Shafir, in turn, responded that the company has “no intention of pursuing commercial production” in this precise location, and that “the project footprint on land is minimal and will not harm the special value of the area.”

“We can’t see how those things can go together, and we know the Environment Ministry is as worried as we are,” Halperin objected, adding that if a commercial project is pursued elsewhere, the geological conditions could be different altogether.

The area where the commercial drilling would occur, Shafir then explained, has the “same geological characteristics” because it would be in the same huge, uniform basin as the pilot project – just in an area with a deeper surface.

A final worry expressed in the letter was that the use of “yet another, ultimately [depleting] source of polluting fossil fuel is being advanced under the banner of ‘Energy Independence for Israel.’” Shafir responded that such allegations can be addressed only after a successful pilot program has been conducted, but noted that “the oil shale reserves of Shfela hold more oil than Israel consumes in decades.”

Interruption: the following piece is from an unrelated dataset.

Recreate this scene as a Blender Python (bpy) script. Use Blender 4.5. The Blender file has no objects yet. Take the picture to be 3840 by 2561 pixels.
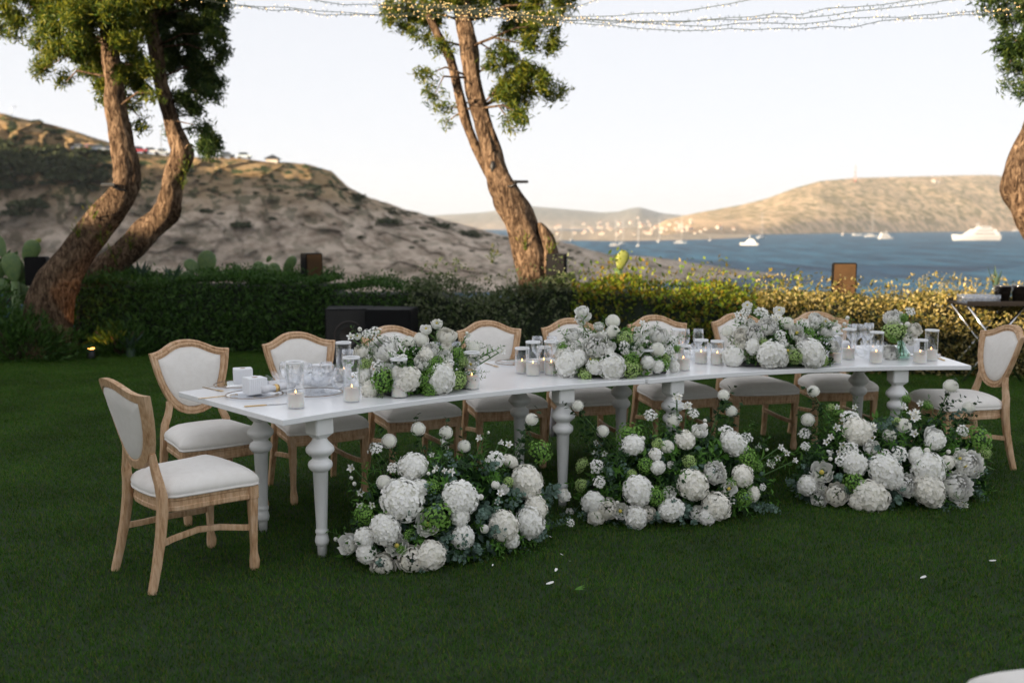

“IEI’s technology may be able to develop this resource while protecting the environment and this unique and beautiful area,” he said. “The tremendous benefit to the State of Israel could not possibly be overstated.”

But to the environmental groups, oil is still oil – a harmful fossil fuel, according to Halperin.

“No matter what happens to this specific area, the result of this process is going to be something close to oil, a very polluting fossil energy,” she said. “Israel, like the rest of the world, is trying to transition over to other sources.”

Shafir suggested that the writers of the letter meet with the scientists involved in the project to discuss matters further, to which Halperin responded that they’ve already “met them dozens of times” and have invested time “learning their material.”

Steinhardt told the Post that he “stands by the company’s response” and had no further comment beyond what IEI had provided.